§ Problem:
Tell me how many lines hold "scene", please, using only the number.
§ §
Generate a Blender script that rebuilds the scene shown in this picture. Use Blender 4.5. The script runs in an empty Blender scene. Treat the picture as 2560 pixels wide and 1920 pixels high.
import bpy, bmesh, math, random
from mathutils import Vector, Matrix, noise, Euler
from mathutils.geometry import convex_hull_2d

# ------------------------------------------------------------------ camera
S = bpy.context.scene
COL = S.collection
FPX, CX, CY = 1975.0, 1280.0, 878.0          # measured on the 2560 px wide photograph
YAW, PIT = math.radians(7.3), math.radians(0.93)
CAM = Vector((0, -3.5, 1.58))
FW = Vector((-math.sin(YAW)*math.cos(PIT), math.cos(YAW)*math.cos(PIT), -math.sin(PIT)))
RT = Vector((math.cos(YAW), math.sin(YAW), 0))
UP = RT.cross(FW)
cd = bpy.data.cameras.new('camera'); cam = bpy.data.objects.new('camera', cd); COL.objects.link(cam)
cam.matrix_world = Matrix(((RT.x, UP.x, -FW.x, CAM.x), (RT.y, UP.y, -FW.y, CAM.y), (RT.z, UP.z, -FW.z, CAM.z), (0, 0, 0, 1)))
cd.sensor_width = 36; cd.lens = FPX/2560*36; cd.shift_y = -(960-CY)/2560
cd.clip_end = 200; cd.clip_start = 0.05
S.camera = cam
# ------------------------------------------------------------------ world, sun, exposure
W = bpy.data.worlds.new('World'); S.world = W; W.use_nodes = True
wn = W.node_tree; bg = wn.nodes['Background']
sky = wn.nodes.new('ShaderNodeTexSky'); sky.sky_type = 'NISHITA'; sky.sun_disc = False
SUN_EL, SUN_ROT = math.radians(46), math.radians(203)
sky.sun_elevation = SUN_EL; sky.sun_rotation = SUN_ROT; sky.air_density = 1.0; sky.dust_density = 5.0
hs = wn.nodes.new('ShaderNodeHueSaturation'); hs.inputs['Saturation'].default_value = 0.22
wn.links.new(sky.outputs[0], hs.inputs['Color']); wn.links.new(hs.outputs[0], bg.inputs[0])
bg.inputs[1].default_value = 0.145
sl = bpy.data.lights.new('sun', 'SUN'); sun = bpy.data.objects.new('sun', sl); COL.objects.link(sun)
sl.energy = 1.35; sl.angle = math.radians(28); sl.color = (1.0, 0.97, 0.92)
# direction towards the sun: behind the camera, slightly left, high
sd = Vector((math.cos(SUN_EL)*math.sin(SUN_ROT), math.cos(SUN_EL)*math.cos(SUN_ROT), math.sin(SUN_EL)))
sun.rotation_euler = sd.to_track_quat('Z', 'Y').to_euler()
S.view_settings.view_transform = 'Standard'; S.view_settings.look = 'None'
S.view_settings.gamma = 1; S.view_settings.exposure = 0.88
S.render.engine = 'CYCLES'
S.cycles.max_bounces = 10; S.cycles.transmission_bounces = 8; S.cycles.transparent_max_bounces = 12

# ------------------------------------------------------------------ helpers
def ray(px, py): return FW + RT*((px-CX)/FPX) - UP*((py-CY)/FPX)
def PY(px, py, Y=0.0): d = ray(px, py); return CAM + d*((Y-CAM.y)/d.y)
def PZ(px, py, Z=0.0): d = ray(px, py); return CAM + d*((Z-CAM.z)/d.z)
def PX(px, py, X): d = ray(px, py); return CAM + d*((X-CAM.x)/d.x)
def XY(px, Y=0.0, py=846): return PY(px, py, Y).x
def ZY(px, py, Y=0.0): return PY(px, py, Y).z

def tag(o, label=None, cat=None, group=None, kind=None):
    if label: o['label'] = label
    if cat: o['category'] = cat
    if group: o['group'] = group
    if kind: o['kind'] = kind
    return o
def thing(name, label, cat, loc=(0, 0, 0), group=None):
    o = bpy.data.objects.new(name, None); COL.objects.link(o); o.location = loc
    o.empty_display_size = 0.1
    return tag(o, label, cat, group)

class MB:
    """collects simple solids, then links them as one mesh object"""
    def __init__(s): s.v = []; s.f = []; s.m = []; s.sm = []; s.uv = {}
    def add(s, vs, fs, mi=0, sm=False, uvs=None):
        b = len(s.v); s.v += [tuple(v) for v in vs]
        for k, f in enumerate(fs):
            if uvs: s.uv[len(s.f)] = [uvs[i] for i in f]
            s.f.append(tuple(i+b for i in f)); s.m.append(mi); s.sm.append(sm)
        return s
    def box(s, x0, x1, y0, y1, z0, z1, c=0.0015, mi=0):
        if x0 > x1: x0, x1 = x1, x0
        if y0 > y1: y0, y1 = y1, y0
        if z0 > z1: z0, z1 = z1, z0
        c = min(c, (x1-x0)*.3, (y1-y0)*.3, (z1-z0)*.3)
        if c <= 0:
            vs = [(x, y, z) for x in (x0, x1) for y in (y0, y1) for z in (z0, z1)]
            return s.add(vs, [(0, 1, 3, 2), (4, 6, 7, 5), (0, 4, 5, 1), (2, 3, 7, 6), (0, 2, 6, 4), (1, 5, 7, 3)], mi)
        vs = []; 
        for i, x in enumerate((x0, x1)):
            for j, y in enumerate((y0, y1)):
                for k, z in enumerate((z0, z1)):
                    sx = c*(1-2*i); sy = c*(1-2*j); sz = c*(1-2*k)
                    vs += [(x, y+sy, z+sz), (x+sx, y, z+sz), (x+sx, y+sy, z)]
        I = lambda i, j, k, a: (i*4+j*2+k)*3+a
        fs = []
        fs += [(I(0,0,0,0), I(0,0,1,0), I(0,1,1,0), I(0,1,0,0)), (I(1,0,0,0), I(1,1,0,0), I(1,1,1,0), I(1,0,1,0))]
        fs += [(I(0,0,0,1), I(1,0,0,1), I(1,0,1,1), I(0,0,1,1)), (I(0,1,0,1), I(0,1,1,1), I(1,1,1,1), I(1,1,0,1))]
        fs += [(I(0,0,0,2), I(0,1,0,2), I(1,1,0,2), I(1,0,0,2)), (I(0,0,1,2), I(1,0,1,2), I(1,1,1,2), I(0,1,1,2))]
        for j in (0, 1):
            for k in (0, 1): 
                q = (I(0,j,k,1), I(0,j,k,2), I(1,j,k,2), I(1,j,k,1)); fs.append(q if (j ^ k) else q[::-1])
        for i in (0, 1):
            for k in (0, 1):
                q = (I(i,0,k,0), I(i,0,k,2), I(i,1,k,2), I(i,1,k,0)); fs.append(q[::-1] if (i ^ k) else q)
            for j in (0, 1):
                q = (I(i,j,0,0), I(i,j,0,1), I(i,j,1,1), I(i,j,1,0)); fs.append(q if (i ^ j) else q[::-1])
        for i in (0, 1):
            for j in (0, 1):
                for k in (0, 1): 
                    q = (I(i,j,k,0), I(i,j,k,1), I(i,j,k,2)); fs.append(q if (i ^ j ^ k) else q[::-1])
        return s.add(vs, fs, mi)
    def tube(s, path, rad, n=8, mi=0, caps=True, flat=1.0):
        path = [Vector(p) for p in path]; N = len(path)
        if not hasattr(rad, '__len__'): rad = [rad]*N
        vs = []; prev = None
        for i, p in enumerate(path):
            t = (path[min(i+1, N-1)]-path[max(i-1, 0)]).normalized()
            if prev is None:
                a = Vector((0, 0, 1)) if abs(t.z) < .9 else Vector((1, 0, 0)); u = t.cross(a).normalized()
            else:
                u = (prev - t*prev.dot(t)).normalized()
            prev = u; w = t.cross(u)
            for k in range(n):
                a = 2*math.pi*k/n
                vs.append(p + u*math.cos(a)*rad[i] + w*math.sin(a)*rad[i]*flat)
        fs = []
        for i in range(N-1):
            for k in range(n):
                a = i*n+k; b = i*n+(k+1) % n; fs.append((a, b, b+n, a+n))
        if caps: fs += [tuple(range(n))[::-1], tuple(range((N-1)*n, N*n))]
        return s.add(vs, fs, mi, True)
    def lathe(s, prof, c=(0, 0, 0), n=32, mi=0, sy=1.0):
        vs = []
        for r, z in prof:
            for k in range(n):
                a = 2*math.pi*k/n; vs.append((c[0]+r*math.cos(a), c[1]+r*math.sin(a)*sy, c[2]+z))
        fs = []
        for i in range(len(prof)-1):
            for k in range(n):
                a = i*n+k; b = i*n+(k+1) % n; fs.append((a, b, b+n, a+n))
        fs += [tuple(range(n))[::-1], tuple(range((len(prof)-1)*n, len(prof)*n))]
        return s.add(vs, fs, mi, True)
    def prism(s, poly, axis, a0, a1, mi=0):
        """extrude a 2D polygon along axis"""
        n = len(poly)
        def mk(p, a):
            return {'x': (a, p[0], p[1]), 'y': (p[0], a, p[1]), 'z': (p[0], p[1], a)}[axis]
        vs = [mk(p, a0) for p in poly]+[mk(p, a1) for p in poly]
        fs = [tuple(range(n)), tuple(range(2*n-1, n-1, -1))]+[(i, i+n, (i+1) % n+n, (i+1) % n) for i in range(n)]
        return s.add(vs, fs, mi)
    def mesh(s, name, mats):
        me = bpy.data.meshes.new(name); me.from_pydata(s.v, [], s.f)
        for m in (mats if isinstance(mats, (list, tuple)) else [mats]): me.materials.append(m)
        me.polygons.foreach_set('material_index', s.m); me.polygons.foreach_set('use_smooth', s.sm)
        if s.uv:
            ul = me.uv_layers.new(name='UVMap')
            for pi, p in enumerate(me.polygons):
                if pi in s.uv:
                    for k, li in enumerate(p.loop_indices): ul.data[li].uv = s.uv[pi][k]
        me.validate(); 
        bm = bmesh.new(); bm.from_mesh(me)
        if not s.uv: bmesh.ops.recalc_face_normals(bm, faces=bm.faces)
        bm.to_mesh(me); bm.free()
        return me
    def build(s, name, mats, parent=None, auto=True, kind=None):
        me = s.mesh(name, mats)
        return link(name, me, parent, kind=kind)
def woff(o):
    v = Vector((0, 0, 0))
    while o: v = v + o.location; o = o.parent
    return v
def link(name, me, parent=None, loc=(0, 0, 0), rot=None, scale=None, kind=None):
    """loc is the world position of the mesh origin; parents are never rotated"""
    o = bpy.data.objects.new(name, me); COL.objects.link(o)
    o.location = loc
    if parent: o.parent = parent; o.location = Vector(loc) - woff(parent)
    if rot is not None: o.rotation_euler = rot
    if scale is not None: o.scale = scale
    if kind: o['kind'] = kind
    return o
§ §
§ Solution below:
2